Careful What You Wish For
That's the warning sent out to men by Sasha Brown-Worsham on Babble a couple of weeks ago. She is speaking to any man who says he would like the opportunity to swap places with his stay-at-home wife. As it turns out, her husband gets laid-off and they get to experience a partial role reversal for 5 weeks. The article covers much of the expected struggles that he faces and does a great job highlighting some of the more difficult aspects of parenting young children.
The author's husband was a motivated father who wanted to be home and to succeed. He brought creativity and energy to the experience but he never got to the same level of competence as his wife. Maybe this was because she remained so available to rescue him.

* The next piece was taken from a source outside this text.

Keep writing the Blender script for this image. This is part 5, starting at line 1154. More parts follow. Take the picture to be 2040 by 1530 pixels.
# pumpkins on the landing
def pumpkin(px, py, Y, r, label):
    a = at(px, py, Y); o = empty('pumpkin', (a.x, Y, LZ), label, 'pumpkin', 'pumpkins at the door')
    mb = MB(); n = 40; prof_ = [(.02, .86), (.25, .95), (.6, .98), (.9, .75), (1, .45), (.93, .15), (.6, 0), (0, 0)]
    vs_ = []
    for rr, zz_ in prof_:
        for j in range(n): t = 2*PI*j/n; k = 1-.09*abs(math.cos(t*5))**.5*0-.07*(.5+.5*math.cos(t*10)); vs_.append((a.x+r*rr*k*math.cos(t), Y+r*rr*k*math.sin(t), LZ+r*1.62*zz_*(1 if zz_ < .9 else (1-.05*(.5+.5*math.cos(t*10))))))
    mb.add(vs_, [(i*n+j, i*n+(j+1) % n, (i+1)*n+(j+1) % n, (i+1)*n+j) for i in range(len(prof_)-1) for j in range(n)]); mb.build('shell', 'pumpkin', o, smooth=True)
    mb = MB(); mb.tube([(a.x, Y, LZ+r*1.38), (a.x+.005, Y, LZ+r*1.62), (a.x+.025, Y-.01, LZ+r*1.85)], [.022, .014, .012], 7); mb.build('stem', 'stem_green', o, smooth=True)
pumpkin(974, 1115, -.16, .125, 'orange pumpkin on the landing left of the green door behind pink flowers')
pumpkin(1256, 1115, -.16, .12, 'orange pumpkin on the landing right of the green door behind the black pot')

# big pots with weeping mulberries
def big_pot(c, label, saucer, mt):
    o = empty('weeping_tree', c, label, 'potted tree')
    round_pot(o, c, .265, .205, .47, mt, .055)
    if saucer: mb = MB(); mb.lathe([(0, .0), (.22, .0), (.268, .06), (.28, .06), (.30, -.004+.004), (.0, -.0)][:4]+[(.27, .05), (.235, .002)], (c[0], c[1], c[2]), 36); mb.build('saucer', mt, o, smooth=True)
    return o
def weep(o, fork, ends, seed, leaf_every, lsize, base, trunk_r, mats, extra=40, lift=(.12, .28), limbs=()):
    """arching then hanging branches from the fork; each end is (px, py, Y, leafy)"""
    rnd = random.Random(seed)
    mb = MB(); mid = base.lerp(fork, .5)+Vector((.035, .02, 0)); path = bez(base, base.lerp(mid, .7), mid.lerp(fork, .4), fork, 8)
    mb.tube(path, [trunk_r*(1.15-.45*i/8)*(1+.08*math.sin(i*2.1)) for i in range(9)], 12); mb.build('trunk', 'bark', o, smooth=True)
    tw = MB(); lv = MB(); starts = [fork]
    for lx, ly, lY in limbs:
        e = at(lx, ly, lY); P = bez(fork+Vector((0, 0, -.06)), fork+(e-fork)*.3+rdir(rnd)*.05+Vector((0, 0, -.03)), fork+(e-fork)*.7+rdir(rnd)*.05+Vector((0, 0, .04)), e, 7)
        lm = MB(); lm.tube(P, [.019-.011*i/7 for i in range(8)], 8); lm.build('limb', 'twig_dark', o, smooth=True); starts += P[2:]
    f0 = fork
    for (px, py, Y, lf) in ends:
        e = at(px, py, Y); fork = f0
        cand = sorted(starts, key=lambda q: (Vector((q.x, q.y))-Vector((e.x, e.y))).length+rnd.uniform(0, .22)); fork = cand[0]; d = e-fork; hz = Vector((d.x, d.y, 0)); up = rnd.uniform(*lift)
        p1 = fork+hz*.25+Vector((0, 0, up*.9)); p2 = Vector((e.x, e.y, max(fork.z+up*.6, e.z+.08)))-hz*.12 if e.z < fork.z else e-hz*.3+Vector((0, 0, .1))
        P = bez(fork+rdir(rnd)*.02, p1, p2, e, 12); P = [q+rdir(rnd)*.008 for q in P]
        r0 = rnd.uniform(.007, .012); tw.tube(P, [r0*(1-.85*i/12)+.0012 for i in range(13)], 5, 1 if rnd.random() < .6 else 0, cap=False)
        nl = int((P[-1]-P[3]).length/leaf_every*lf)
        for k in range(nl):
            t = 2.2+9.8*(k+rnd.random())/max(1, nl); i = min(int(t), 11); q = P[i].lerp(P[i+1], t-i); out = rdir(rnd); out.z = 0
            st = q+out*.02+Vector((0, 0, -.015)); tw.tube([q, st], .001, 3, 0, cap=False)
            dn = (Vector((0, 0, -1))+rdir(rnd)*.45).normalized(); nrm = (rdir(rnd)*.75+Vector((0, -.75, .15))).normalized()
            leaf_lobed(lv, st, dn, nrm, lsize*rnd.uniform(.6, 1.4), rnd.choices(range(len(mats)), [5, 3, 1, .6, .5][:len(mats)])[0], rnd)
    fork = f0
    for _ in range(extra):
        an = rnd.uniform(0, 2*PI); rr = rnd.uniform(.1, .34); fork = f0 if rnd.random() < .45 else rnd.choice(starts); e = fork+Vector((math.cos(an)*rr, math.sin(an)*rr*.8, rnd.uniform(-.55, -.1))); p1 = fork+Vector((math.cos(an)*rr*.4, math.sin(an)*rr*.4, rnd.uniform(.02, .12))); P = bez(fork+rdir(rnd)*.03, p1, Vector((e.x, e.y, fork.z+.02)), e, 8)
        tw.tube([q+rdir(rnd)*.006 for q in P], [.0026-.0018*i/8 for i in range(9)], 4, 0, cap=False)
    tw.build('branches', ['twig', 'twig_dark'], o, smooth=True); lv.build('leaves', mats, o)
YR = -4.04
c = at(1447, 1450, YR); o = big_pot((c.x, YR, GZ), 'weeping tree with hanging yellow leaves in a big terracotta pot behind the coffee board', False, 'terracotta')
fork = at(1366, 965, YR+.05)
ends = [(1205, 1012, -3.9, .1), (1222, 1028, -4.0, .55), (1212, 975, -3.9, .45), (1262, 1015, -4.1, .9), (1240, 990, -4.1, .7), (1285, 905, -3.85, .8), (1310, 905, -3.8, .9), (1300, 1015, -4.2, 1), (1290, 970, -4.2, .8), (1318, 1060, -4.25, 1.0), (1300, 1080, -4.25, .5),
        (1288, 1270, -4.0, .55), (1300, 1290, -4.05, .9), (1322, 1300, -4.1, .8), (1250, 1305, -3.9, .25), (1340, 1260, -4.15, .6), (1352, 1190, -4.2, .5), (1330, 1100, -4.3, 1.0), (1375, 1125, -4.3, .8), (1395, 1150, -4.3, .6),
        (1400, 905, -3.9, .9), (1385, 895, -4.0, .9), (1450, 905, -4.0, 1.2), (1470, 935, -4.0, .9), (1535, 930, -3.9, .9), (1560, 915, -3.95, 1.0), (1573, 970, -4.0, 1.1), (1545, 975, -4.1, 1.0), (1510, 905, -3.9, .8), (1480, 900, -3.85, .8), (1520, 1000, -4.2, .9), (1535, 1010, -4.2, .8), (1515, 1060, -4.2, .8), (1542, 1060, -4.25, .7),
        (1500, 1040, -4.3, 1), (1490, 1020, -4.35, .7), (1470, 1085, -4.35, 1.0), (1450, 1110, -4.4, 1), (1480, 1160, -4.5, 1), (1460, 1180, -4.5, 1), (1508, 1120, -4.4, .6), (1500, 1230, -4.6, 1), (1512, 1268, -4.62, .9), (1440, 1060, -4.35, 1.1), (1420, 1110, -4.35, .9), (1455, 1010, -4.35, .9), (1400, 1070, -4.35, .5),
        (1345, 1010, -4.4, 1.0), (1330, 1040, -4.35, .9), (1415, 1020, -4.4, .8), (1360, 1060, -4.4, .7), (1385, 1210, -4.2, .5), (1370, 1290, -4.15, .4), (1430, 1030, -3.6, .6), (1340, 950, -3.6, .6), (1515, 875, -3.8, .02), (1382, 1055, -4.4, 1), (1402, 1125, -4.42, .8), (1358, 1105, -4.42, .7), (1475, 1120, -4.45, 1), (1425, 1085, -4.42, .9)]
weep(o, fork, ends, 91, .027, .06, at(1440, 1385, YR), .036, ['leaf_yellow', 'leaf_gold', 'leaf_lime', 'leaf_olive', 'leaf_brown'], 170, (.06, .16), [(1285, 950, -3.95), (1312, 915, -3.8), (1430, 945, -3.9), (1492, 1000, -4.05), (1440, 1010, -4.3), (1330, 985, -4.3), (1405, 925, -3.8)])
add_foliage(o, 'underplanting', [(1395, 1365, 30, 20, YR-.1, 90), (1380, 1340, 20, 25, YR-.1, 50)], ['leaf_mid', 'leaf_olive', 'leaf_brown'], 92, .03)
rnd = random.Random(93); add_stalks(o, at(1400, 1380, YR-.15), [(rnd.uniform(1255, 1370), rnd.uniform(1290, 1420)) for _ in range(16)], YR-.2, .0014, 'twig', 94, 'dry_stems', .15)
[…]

Regardless, the article does a tremendous job framing up some of the challenges of traditional arrangements, namely, that specializing in either childraising or breadwinning leaves a lot of potential joy on the table from the minimized domain.
As commenters weighed in on the piece it struck me that nobody even referred to my favorite line, which happened to be the last sentence, "And somehow amidst this terrifying economic crisis we have been given a gift we never would have received otherwise: true equality."
Hopefully, other couples given this opportunity will be inspired to reach for this kind of lifestyle beyond the trial period. It's possible, sustainable, and worth the effort.
2 Comments:
Maybe this was because she remained so available to rescue him.
Or because building the relevant competencies takes a lot longer than five weeks! Over the past 8 years, my wife and I have gone back and forth between my being the full-time breadwinner and her mostly-stay-at-home -- when the financial and employment constraints demanded it -- to being very close to 50/50. For the past two years we've each worked three days a week, and each been alone-on-duty parents two days a week (with one "babysitter day"); before that, I had been full-time for three years or so.
Making the transition from full-time work and backup parenting, to being the primary parent part of the week, required a lot of adjustments even though I'd done it before when the kids were younger.
I had to relearn techniques and skills and rediscover new age-appropriate ones; parenting well and happily is a complex job. (I'm a computer programmer in my three work days; that job is easier.) And I couldn't just carbon-copy my wife's way of doing things, because we parent differently. To become completely secure as the primary parent was a matter of months, not weeks.